Acción de gracias durante la Santa Misa en la
basílica de Nuestra Señora del Rosario

San Luis María Grignion de Montfort afirma que en los últimos tiempos “el Altísimo, con su Santísima Madre, deben formar para sí grandes santos, que sobrepasarán tanto en santidad a la mayor parte de los otros santos, como los cedros del Líbano exceden a los pequeños arbustos”.4 Sustenta también el autor del Tratado de la verdadera devoción que, con vistas a la implantación de Reino de María, esas almas, “llenas de gracia y de celo, serán escogidas para oponerse a los enemigos de Dios, que bramarán por todas partes”.5

¿Cómo será posible sustentar tan reñida pelea contra enemigos más terribles y numerosos que los de otrora, si no somos fortalecidos por los espíritus celestiales? ¿Cómo siendo nosotros ya no “pequeños arbustos” sino menos que grama podremos alcanzar una santidad del porte de un roble?

Convirtiéndonos en verdaderos esclavos de amor de Nuestro Señor Jesucristo, por las manos de María Santísima, como San Luis enseña en su Tratado, sin duda. Pero sabiendo recurrir también a los ángeles, súbditos e hijos de la Virgen. Es seguro que ellos suspiran por nuestras oraciones… ¿Estamos nosotros ansiosos por su intervención?

Unidos a los espíritus celestiales y confiados a la Reina de los ángeles, podremos atravesar las tinieblas de este mundo en el cual reina el pecado, “donde casi todo es corrupción, inmoralidad, terror”, y decir: “¡Oíd la gran noticia! Los hijos de Nuestra Señora van multiplicándose por el mundo. Se acabó la época en que sólo el vicio tenía el valor de existir. Huid tinieblas, ¡el sol del Reino de María está empezando a levantarse!”.6

1 Cf. SAN AGUSTÍN. De civitate Dei. L. XI, c. 9. In: Obras. Madrid: BAC, 1958, v. XVI, pp. 728-731.

2 CLÁ DIAS, EP, João Scognamiglio. Homilía. São Paulo, 29/9/2009.

3 SAN AGUSTÍN, op. cit., L. XII, c. 1, p. 791.

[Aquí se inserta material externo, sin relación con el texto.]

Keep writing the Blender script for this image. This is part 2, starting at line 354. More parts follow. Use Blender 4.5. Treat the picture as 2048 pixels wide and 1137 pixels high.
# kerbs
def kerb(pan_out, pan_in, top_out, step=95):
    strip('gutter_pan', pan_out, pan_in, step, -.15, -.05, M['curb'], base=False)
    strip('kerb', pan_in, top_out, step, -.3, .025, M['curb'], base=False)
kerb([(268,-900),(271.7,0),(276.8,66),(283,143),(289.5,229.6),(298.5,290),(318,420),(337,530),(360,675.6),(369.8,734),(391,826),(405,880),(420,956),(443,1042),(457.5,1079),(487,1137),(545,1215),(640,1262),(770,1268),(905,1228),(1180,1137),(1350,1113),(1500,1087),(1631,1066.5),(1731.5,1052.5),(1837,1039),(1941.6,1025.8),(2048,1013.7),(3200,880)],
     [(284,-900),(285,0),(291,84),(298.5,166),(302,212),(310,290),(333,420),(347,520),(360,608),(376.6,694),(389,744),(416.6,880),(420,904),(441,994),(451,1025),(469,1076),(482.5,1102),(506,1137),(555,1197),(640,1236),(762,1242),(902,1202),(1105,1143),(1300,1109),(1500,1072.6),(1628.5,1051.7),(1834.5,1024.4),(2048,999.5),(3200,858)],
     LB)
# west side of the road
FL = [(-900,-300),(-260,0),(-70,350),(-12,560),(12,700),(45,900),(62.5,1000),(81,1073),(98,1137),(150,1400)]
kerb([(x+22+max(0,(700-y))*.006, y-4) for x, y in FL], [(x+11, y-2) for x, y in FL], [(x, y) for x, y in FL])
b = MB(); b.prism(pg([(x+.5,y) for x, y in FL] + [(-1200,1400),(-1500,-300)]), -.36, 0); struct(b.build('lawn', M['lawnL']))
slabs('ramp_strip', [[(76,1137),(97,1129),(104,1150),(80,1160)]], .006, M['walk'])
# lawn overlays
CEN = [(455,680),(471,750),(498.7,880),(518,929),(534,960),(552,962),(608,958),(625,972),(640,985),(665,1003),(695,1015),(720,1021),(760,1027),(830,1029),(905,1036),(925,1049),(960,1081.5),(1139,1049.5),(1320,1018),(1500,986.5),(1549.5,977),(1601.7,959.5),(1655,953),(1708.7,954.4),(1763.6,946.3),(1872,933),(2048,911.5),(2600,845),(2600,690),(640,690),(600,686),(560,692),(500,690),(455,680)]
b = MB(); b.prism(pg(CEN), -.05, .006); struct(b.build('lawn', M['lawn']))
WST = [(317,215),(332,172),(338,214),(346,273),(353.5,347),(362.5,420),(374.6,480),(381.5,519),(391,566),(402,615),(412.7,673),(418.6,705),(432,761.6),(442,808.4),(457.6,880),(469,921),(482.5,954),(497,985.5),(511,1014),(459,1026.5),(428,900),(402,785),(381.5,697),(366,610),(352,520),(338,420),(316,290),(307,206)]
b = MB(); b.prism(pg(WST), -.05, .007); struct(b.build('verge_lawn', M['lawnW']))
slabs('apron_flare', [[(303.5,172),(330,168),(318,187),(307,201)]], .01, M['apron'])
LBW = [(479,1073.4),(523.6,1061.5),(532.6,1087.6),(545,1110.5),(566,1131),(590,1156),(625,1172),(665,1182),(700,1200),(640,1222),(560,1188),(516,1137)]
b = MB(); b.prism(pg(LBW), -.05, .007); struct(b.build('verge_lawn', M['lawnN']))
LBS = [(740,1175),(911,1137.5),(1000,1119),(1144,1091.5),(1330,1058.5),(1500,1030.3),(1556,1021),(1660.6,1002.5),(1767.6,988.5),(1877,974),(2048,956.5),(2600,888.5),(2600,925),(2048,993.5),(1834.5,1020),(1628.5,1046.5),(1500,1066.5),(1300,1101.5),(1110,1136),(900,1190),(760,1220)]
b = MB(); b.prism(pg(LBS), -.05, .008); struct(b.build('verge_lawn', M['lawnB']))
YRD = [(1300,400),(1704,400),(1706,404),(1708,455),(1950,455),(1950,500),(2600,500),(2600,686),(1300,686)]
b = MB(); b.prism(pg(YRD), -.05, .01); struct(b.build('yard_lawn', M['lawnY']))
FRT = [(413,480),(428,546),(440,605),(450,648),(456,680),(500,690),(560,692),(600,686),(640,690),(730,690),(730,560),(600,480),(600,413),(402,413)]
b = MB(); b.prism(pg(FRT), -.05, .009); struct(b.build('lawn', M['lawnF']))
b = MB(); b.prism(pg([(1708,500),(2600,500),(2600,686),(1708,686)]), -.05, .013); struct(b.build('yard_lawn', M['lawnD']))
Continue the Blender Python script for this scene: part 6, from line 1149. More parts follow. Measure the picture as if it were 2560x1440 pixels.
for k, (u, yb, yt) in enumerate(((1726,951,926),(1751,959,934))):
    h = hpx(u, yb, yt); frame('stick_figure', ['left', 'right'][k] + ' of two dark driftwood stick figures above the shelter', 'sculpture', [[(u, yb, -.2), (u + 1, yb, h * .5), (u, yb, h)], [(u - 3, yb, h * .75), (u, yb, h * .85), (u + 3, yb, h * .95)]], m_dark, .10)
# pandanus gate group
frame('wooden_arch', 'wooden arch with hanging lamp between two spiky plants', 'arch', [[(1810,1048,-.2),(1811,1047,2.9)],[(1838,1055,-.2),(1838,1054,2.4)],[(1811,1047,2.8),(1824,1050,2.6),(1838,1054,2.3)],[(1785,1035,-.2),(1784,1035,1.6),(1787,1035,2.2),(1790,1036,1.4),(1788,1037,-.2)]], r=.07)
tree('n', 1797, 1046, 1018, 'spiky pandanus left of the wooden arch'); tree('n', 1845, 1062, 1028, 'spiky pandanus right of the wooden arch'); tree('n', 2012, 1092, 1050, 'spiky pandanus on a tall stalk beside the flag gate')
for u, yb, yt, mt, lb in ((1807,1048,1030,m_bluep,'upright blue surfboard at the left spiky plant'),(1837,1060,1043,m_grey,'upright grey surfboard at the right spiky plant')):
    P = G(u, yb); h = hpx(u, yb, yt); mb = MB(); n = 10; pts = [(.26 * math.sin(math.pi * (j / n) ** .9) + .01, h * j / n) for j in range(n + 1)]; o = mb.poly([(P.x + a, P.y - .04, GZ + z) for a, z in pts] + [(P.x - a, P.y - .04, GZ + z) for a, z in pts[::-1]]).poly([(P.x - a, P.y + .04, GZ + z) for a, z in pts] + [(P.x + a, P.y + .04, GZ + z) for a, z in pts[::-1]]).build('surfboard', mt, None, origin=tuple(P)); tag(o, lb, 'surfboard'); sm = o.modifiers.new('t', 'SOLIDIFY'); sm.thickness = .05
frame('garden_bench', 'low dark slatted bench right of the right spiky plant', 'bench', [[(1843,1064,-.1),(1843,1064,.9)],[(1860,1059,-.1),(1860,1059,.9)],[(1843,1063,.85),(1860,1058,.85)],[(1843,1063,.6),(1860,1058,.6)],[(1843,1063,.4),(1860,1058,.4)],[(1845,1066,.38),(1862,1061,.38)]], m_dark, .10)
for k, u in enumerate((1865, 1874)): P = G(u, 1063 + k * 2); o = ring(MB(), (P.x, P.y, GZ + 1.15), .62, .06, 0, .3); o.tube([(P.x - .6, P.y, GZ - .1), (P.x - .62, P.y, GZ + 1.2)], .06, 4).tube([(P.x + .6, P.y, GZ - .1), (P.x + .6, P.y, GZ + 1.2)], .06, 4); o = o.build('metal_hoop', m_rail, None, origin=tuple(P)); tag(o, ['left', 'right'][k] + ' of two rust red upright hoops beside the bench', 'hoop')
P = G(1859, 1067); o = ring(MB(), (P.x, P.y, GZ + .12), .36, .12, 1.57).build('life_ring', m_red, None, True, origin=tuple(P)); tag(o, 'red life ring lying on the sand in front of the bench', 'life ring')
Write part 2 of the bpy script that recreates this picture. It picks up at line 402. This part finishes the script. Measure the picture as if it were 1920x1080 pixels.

4 SAN LUIS MARÍA GRIGNION DE MONTFORT. Traité de la vraie dévotion à la Sainte Vierge, n.º 47. In: OEuvres Complètes. Paris: Du Seuil, 1966, pp. 512-513.

5 Ídem, n.º 48, p. 513.

6 CORRÊA DE OLIVEIRA, Plinio. Arautos e escravos de Maria. In: Dr. Plinio. São Paulo. Año XVI. N.º 188 (Noviembre, 2013); p. 12.